> _SOURCE EXCERPT_
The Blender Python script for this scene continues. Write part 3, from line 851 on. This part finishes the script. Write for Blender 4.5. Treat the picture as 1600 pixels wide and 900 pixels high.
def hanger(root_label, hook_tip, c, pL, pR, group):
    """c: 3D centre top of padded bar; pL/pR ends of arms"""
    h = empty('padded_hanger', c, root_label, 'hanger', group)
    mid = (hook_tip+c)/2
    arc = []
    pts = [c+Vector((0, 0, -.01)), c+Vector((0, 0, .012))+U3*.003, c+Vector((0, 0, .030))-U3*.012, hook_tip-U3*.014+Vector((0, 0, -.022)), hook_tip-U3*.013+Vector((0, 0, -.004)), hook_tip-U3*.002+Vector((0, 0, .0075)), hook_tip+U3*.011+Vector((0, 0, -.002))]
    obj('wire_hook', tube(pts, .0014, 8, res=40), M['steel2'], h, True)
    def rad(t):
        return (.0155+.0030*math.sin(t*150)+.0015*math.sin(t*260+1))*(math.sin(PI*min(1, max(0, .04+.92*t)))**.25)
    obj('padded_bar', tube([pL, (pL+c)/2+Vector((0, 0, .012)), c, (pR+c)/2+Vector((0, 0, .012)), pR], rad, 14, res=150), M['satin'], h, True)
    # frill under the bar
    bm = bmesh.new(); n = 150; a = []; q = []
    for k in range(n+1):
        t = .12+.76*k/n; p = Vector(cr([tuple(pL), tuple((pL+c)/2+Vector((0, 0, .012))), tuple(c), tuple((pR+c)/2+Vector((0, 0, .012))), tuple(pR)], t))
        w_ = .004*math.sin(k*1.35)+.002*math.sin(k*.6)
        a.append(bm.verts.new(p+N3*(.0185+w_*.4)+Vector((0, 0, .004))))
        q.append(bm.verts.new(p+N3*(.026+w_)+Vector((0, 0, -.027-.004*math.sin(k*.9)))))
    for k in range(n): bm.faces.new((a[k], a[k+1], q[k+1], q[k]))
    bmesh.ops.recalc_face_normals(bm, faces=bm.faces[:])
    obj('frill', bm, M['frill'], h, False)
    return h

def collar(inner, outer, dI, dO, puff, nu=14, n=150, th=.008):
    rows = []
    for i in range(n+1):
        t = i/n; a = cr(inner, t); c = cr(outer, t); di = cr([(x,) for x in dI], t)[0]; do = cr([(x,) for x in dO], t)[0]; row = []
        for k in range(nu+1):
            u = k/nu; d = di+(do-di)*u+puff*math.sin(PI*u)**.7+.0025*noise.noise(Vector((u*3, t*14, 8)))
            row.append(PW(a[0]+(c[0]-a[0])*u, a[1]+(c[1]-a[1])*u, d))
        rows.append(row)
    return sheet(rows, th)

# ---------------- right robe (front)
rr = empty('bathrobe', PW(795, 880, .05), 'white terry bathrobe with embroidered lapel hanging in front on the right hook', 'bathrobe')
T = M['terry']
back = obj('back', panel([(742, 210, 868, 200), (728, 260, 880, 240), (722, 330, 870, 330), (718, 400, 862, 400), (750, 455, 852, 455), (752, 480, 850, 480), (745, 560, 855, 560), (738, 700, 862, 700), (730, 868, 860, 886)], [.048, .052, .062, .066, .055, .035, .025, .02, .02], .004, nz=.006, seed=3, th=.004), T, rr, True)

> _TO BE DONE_
Copy out the full material exactly as it appears.

> _COMPLETE OUTPUT_
The Blender Python script for this scene continues. Write part 3, from line 851 on. This part finishes the script. Write for Blender 4.5. Treat the picture as 1600 pixels wide and 900 pixels high.
def hanger(root_label, hook_tip, c, pL, pR, group):
    """c: 3D centre top of padded bar; pL/pR ends of arms"""
    h = empty('padded_hanger', c, root_label, 'hanger', group)
    mid = (hook_tip+c)/2
    arc = []
    pts = [c+Vector((0, 0, -.01)), c+Vector((0, 0, .012))+U3*.003, c+Vector((0, 0, .030))-U3*.012, hook_tip-U3*.014+Vector((0, 0, -.022)), hook_tip-U3*.013+Vector((0, 0, -.004)), hook_tip-U3*.002+Vector((0, 0, .0075)), hook_tip+U3*.011+Vector((0, 0, -.002))]
    obj('wire_hook', tube(pts, .0014, 8, res=40), M['steel2'], h, True)
    def rad(t):
        return (.0155+.0030*math.sin(t*150)+.0015*math.sin(t*260+1))*(math.sin(PI*min(1, max(0, .04+.92*t)))**.25)
    obj('padded_bar', tube([pL, (pL+c)/2+Vector((0, 0, .012)), c, (pR+c)/2+Vector((0, 0, .012)), pR], rad, 14, res=150), M['satin'], h, True)
    # frill under the bar
    bm = bmesh.new(); n = 150; a = []; q = []
    for k in range(n+1):
        t = .12+.76*k/n; p = Vector(cr([tuple(pL), tuple((pL+c)/2+Vector((0, 0, .012))), tuple(c), tuple((pR+c)/2+Vector((0, 0, .012))), tuple(pR)], t))
        w_ = .004*math.sin(k*1.35)+.002*math.sin(k*.6)
        a.append(bm.verts.new(p+N3*(.0185+w_*.4)+Vector((0, 0, .004))))
        q.append(bm.verts.new(p+N3*(.026+w_)+Vector((0, 0, -.027-.004*math.sin(k*.9)))))
    for k in range(n): bm.faces.new((a[k], a[k+1], q[k+1], q[k]))
    bmesh.ops.recalc_face_normals(bm, faces=bm.faces[:])
    obj('frill', bm, M['frill'], h, False)
    return h

def collar(inner, outer, dI, dO, puff, nu=14, n=150, th=.008):
    rows = []
    for i in range(n+1):
        t = i/n; a = cr(inner, t); c = cr(outer, t); di = cr([(x,) for x in dI], t)[0]; do = cr([(x,) for x in dO], t)[0]; row = []
        for k in range(nu+1):
            u = k/nu; d = di+(do-di)*u+puff*math.sin(PI*u)**.7+.0025*noise.noise(Vector((u*3, t*14, 8)))
            row.append(PW(a[0]+(c[0]-a[0])*u, a[1]+(c[1]-a[1])*u, d))
        rows.append(row)
    return sheet(rows, th)

# ---------------- right robe (front)
rr = empty('bathrobe', PW(795, 880, .05), 'white terry bathrobe with embroidered lapel hanging in front on the right hook', 'bathrobe')
T = M['terry']
back = obj('back', panel([(742, 210, 868, 200), (728, 260, 880, 240), (722, 330, 870, 330), (718, 400, 862, 400), (750, 455, 852, 455), (752, 480, 850, 480), (745, 560, 855, 560), (738, 700, 862, 700), (730, 868, 860, 886)], [.048, .052, .062, .066, .055, .035, .025, .02, .02], .004, nz=.006, seed=3, th=.004), T, rr, True)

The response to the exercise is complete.